Le légendaire chanteur nord-irlandais Van Morrison fait une fois de plus parler de lui. Dans son dernier album Remembering Now, il évoque dans une chanson nostalgique un bar de l’est de Belfast, le Bunch of Grapes, autrefois associé à l’Ulster Defence Association (UDA) et à plusieurs assassinats sanglants durant les Troubles. Un choix qui suscite des interrogations, même si les proches de l’artiste assurent qu’il ne faisait référence qu’à un lieu de son enfance, bien avant qu’il ne devienne un fief paramilitaire.
Une référence ambigüe
Dans le morceau Stomping Ground, Van Morrison chante : « Take me down to John Long’s Corner, and we drive by Bunch of Grapes », évoquant une balade dans les rues de son enfance : Strandtown, Orangefield, Hyndford Street, ou encore Cyprus Avenue. Des lieux emblématiques de l’Est de Belfast, où l’auteur de Brown Eyed Girl a grandi avant de devenir une légende de la musique.
Mais le Bunch of Grapes n’est pas un lieu anodin. Ce bar de la Beersbridge Road, aujourd’hui à l’abandon, a connu une funeste réputation pendant les années de guerre civile. Utilisé comme lieu de réunion par l’UDA, il fut notamment la propriété de Jim Gray, alias le « Brigadier of Bling », un chef loyaliste assassiné en 2005. Plusieurs assassinats ont eu lieu dans ce bar : celui de Jim Craig en 1988, ou encore celui du commandant Geordie Legge en 2001, égorgé et brûlé dans un acte d’une brutalité inouïe.

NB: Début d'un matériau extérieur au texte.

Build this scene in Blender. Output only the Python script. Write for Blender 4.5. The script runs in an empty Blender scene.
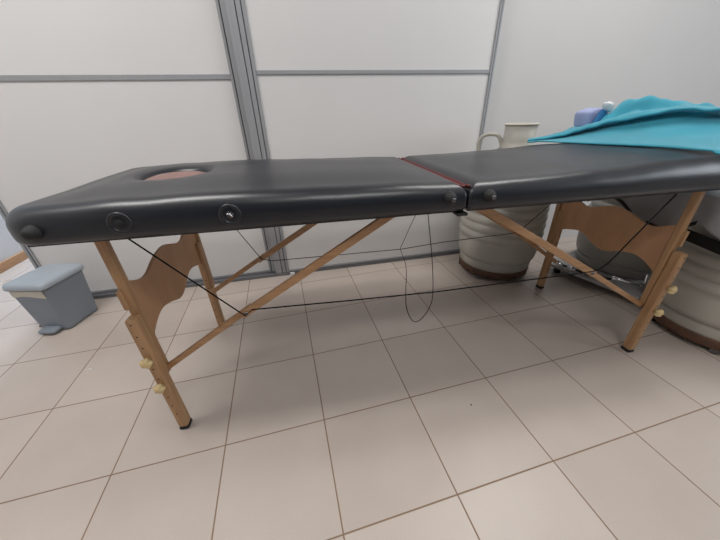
import bpy, bmesh, math, random
from mathutils import Vector, Matrix, noise
random.seed(4)
PI = math.pi
scene = bpy.context.scene
COL = scene.collection

# ------------------------------------------------------------------ materials
def new_mat(name):
    m = bpy.data.materials.new(name); m.use_nodes = True
    nt = m.node_tree
    return m, nt, nt.nodes['Principled BSDF']

def mat(name, col, rough=.5, metal=0., var=.06, scale=8., bump=0., bscale=60., coat=0., spec=None, stretch=None, sheen=0.):
    m, nt, b = new_mat(name)
    b.inputs['Roughness'].default_value = rough
    b.inputs['Metallic'].default_value = metal
    b.inputs['Coat Weight'].default_value = coat
    if spec is not None: b.inputs['Specular IOR Level'].default_value = spec
    if sheen: b.inputs['Sheen Weight'].default_value = sheen
    tc = nt.nodes.new('ShaderNodeTexCoord')
    src = tc.outputs['Object']
    if stretch:
        mp = nt.nodes.new('ShaderNodeMapping'); mp.inputs['Scale'].default_value = stretch
        nt.links.new(src, mp.inputs['Vector']); src = mp.outputs['Vector']
    n = nt.nodes.new('ShaderNodeTexNoise'); n.inputs['Scale'].default_value = scale; n.inputs['Detail'].default_value = 4
    nt.links.new(src, n.inputs['Vector'])
    r = nt.nodes.new('ShaderNodeValToRGB')
    r.color_ramp.elements[0].position = .3; r.color_ramp.elements[1].position = .7
    r.color_ramp.elements[0].color = (*[c*(1-var) for c in col], 1)
    r.color_ramp.elements[1].color = (*[min(1, c*(1+var)) for c in col], 1)
    nt.links.new(n.outputs['Fac'], r.inputs['Fac']); nt.links.new(r.outputs['Color'], b.inputs['Base Color'])
    if bump:
        n2 = nt.nodes.new('ShaderNodeTexNoise'); n2.inputs['Scale'].default_value = bscale; n2.inputs['Detail'].default_value = 3
        nt.links.new(src, n2.inputs['Vector'])
        bp = nt.nodes.new('ShaderNodeBump'); bp.inputs['Strength'].default_value = bump; bp.inputs['Distance'].default_value = .002
        nt.links.new(n2.outputs['Fac'], bp.inputs['Height']); nt.links.new(bp.outputs['Normal'], b.inputs['Normal'])
    return m

def wood_mat(name, c1, c2, stretch=(40, 40, 3), rough=.45):
    m, nt, b = new_mat(name)
    tc = nt.nodes.new('ShaderNodeTexCoord'); mp = nt.nodes.new('ShaderNodeMapping')
    mp.inputs['Scale'].default_value = stretch
    nt.links.new(tc.outputs['Object'], mp.inputs['Vector'])
    n = nt.nodes.new('ShaderNodeTexNoise'); n.inputs['Scale'].default_value = 2.2; n.inputs['Detail'].default_value = 6; n.inputs['Distortion'].default_value = .6
    nt.links.new(mp.outputs['Vector'], n.inputs['Vector'])
    r = nt.nodes.new('ShaderNodeValToRGB')
    r.color_ramp.elements[0].position = .3; r.color_ramp.elements[1].position = .72
    r.color_ramp.elements[0].color = (*c1, 1); r.color_ramp.elements[1].color = (*c2, 1)
    nt.links.new(n.outputs['Fac'], r.inputs['Fac']); nt.links.new(r.outputs['Color'], b.inputs['Base Color'])
    b.inputs['Roughness'].default_value = rough
    bp = nt.nodes.new('ShaderNodeBump'); bp.inputs['Strength'].default_value = .12; bp.inputs['Distance'].default_value = .001
    nt.links.new(n.outputs['Fac'], bp.inputs['Height']); nt.links.new(bp.outputs['Normal'], b.inputs['Normal'])
    return m

TILE = .33
def tile_mat():
    m, nt, b = new_mat('beige_floor_tiles')
    N = nt.nodes; L = nt.links
    def math_(op, a, bb=None, clamp=False):
        n = N.new('ShaderNodeMath'); n.operation = op; n.use_clamp = clamp
        for i, v in enumerate((a, bb)):
            if v is None: continue
            if isinstance(v, (int, float)): n.inputs[i].default_value = v
            else: L.new(v, n.inputs[i])
        return n.outputs[0]
    tc = N.new('ShaderNodeTexCoord'); sp = N.new('ShaderNodeSeparateXYZ'); L.new(tc.outputs['Object'], sp.inputs[0])
    dists = []; ids = []
    for ax in ('X', 'Y'):
        v = math_('DIVIDE', sp.outputs[ax], TILE)
        fr = math_('FRACT', v); ids.append(math_('FLOOR', v))
        d = math_('MINIMUM', fr, math_('SUBTRACT', 1., fr)); dists.append(d)
    d = math_('MULTIPLY', math_('MINIMUM', *dists), TILE)
    edge = N.new('ShaderNodeMapRange'); edge.interpolation_type = 'SMOOTHSTEP'
    edge.inputs['From Min'].default_value = .0009; edge.inputs['From Max'].default_value = .003
    L.new(d, edge.inputs['Value'])
    cmb = N.new('ShaderNodeCombineXYZ'); L.new(ids[0], cmb.inputs[0]); L.new(ids[1], cmb.inputs[1])
    wn = N.new('ShaderNodeTexWhiteNoise'); L.new(cmb.outputs[0], wn.inputs['Vector'])
    sp1 = N.new('ShaderNodeTexNoise'); sp1.inputs['Scale'].default_value = 260; sp1.inputs['Detail'].default_value = 3
    L.new(tc.outputs['Object'], sp1.inputs['Vector'])
    sp2 = N.new('ShaderNodeTexNoise'); sp2.inputs['Scale'].default_value = 5; sp2.inputs['Detail'].default_value = 5
    L.new(tc.outputs['Object'], sp2.inputs['Vector'])
    k = math_('ADD', math_('ADD', math_('MULTIPLY', sp1.outputs['Fac'], .30), math_('MULTIPLY', sp2.outputs['Fac'], .35)), math_('MULTIPLY', wn.outputs['Value'], .22))
    r = N.new('ShaderNodeValToRGB'); r.color_ramp.elements[0].position = .22; r.color_ramp.elements[1].position = .66
    r.color_ramp.elements[0].color = (.485, .412, .362, 1); r.color_ramp.elements[1].color = (.59, .512, .457, 1)
    L.new(k, r.inputs['Fac'])
    mx = N.new('ShaderNodeMix'); mx.data_type = 'RGBA'
    L.new(edge.outputs[0], mx.inputs[0]); mx.inputs[6].default_value = (.235, .15, .09, 1); L.new(r.outputs['Color'], mx.inputs[7])
    L.new(mx.outputs[2], b.inputs['Base Color'])
    rr = N.new('ShaderNodeMapRange'); rr.inputs['To Min'].default_value = .8; rr.inputs['To Max'].default_value = .36
    L.new(edge.outputs[0], rr.inputs['Value']); L.new(rr.outputs[0], b.inputs['Roughness'])
    h = math_('ADD', edge.outputs[0], math_('MULTIPLY', sp1.outputs['Fac'], .08))
    bp = N.new('ShaderNodeBump'); bp.inputs['Strength'].default_value = .35; bp.inputs['Distance'].default_value = .0015
    L.new(h, bp.inputs['Height']); L.new(bp.outputs['Normal'], b.inputs['Normal'])
    return m

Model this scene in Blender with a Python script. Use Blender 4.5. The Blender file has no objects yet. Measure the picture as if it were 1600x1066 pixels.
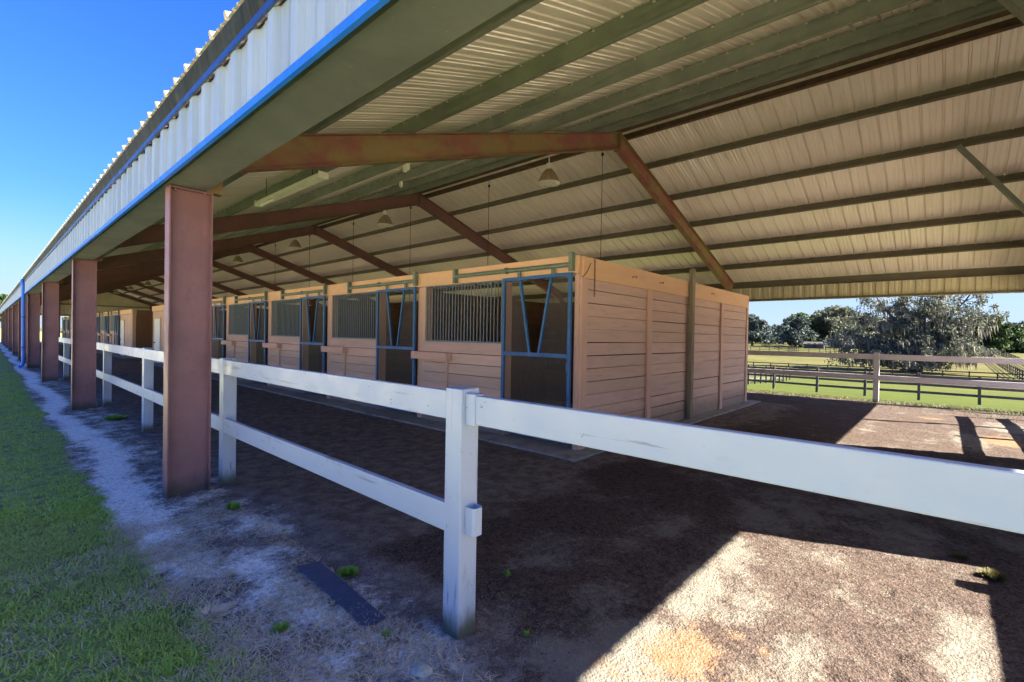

Pour les amis de Van Morrison, l’artiste n’a jamais eu l’intention de faire référence à cette époque violente. Le Bunch of Grapes qu’il évoque dans sa chanson était, dans les années 1950 et 1960, un simple bar ouvrier sans histoire. Le chanteur, aujourd’hui âgé de 78 ans, avait quitté Belfast bien avant que le lieu ne devienne un bastion loyaliste.
« C’était un bistrot ordinaire à l’époque », témoigne un contemporain de l’artiste. « Le Bunch of Grapes des années Troubles n’a plus rien à voir avec celui de notre jeunesse. »
Un hommage à Belfast… ou une maladresse ?
L’album a pourtant été globalement bien accueilli. Mojo salue une chanson « douce et poignante », tandis qu’Uncut y voit une « litanie merveilleuse des lieux emblématiques de Belfast ». Van Morrison continue de puiser dans la mémoire de son enfance, en citant aussi son ancienne école primaire (Elmgrove), son église (St Donard’s), ou encore le quartier de Bloomfield.
Mais cette référence à un bar associé à l’un des groupes les plus redoutés des Troubles rappelle que la mémoire en Irlande du Nord est toujours une affaire sensible. Et qu’un lieu, même anodin pour les uns, peut être lourd de sens pour d’autres.